Após uma breve introdução de Thierry Fremaux, o poeta (tal como o diretor artístico de Cannes o apelida) entra em palco e emociona-se com a calorosa recepção com que a Sala Bunuel o recebe. Discurso feito e sai inesperadamente da sala. Só depois do filme é que percebemos a sua atitude. A morte aproxima-se cada vez mais e não vale a pena invocá-lo desnecessariamente.
E a morte persiste em outras propostas do festival. Ken Loach procurou no seu cinema característico responder indiretamente a indiferença das sociedades modernas com este tópico. Depois do vencedor da Palma de Ouro, “I, Daniel Blake”, Loach regressa à Competição com “Sorry We Missed You”, onde analisa através de uma família nas suas plenas dificuldades financeiras e sociais, um novo tipo de trabalho precário. O surgimento da “economia gig“, segundo o realizador nas suas notas de imprensa, que veio originar uma nova e disfarçada forma de “escravatura”. O que é que isto tem de relacionado com a morte? Simples, é um filme que ataca uma certa ideia persistente nas sociedades ultra-capitalistas: “temos que trabalhar até morrer”. E que vida é essa, se passamos grande parte dos dias a trabalhar, a gerir horas, a conseguir subsistir através de contratos cada vez mais apertados e sempre monitorizados pela tecnologia.

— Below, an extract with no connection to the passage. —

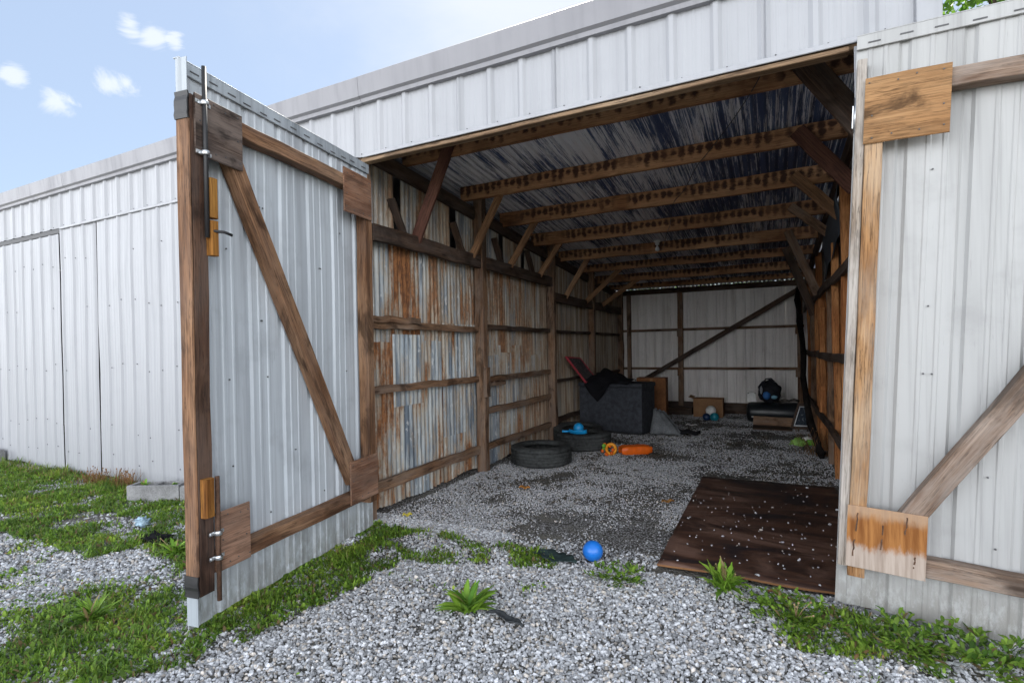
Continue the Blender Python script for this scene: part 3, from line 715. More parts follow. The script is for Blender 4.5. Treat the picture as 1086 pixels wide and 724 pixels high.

“Sorry We Missed You” usa essas questões e oferece-nos um filme-exemplo que facilmente poderia entrar em território panfletário, não fossem os seus atores, meros desconhecidos que vêm para a Croisette provar através de uma intensa carga dramática, que merecem um lugar neste universo chamado Cinema
Mas também a morte é o inexplicável, o sobrenatural e o fantasioso. “Atlantique”, uma das obras que aguardávamos com mais expectativa na Competição Oficial, trabalha com o prenunciado fim como o recomeço. Numa cidade costeira do Senegal, a tragédia também faz parte dos romances proibidos, quase shakespearianos, e os fantasmas deambulam na noite como gatos pardos oriundos do mar que se encarregam de guardar os corpos. Dirigido pela atriz Mati Diop (“35 Shots de Rum”), “Atlantique” é um novo exemplo do dispositivo Apichatpong Weerasethakul: a naturalidade com a sobrenaturalidade existente. Mas fora isso, estamos perante um belo filme que oscila pela terra e pelo longínquo e desconhecido oceano, para mais uma vez “tocar na ferida” da questão dos refugiados. Esse vai-e-vem ao improvisado cemitério marítimo para chegar a terra firme, como espíritos de assuntos pendentes, é feito com graciosidade.